Set task: Within the material below, find each line bearing the word "from" and present it.

Source excerpt:
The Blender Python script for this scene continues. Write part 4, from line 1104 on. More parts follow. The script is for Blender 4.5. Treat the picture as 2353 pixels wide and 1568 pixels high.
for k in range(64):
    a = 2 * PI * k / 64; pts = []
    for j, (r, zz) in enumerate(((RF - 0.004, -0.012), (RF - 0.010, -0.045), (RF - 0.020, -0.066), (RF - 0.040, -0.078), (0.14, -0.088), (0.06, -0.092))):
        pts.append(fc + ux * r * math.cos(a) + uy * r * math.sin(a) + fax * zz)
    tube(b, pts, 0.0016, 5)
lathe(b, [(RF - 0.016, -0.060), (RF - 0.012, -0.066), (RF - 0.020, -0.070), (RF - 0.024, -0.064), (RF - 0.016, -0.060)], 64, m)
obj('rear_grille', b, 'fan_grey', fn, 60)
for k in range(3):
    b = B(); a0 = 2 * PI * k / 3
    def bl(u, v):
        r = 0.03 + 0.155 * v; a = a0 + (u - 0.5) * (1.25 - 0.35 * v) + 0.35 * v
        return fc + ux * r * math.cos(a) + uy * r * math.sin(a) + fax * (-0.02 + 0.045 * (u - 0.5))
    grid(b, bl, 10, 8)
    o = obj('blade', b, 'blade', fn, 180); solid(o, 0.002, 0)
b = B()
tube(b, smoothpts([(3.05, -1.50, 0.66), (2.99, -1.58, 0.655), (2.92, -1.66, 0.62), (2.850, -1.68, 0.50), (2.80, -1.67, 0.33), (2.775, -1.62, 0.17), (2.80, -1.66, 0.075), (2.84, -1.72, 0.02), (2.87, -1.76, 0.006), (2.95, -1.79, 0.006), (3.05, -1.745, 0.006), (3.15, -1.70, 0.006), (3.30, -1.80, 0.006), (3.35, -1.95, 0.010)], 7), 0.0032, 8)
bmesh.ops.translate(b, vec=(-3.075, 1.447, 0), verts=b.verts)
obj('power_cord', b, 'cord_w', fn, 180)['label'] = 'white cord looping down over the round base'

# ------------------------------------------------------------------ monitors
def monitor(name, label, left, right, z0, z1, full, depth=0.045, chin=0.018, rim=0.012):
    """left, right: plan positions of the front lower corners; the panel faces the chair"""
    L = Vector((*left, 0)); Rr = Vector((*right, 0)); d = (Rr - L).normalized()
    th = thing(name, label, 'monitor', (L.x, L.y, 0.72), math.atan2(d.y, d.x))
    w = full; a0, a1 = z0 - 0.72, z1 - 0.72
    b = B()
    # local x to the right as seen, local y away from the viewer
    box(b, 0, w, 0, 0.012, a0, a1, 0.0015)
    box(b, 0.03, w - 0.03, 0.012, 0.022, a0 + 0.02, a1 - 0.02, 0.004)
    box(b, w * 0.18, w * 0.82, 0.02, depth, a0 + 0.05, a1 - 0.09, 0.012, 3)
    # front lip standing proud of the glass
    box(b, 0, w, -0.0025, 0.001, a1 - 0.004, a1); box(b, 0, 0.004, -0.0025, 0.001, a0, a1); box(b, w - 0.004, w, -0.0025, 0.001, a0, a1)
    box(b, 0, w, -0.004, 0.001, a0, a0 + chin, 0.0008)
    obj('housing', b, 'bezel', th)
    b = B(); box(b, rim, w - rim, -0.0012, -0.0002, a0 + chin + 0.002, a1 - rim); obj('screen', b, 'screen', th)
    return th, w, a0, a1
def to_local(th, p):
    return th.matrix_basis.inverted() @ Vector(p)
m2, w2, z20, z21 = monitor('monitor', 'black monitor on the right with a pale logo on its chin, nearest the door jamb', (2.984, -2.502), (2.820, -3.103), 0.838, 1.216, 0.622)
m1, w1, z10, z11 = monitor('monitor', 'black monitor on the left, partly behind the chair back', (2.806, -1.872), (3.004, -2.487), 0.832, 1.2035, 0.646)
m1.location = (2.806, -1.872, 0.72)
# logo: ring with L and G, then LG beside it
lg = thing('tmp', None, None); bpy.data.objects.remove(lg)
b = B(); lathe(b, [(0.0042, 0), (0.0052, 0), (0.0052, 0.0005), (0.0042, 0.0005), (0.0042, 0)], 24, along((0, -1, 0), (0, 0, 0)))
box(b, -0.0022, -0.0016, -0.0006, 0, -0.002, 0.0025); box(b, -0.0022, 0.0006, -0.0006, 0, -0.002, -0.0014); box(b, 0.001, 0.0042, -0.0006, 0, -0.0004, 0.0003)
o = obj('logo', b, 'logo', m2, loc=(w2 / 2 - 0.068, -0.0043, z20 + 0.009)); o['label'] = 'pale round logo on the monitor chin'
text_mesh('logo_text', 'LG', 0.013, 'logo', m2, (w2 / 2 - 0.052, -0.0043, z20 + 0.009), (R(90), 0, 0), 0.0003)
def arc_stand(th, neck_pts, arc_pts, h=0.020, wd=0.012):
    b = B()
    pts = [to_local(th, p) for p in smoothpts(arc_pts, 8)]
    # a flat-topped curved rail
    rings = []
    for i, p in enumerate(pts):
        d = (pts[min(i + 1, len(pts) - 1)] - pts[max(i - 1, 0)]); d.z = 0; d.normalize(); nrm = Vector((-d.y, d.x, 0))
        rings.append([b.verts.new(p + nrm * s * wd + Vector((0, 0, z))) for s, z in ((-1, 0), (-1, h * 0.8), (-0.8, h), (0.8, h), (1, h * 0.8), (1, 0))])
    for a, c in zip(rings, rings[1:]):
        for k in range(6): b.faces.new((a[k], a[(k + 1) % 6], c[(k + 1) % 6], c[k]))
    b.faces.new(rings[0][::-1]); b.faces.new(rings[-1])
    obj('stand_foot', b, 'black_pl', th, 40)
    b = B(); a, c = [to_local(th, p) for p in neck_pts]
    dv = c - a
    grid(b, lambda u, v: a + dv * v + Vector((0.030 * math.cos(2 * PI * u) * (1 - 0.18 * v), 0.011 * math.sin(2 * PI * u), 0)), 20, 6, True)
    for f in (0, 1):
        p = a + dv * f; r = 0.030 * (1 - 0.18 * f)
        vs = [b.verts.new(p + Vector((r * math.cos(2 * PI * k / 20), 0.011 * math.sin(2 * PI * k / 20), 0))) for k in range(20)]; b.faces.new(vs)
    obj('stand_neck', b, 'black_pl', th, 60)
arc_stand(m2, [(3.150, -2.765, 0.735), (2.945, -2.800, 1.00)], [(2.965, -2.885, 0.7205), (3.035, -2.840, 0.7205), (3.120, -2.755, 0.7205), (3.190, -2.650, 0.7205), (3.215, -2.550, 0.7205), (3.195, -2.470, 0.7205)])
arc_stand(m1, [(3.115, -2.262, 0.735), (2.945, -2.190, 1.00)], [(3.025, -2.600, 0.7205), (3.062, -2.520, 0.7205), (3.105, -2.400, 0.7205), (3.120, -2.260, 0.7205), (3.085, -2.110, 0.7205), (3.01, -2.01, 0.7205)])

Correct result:
The Blender Python script for this scene continues. Write part 4, from line 1104 on. More parts follow. The script is for Blender 4.5. Treat the picture as 2353 pixels wide and 1568 pixels high.
    # local x to the right as seen, local y away from the viewer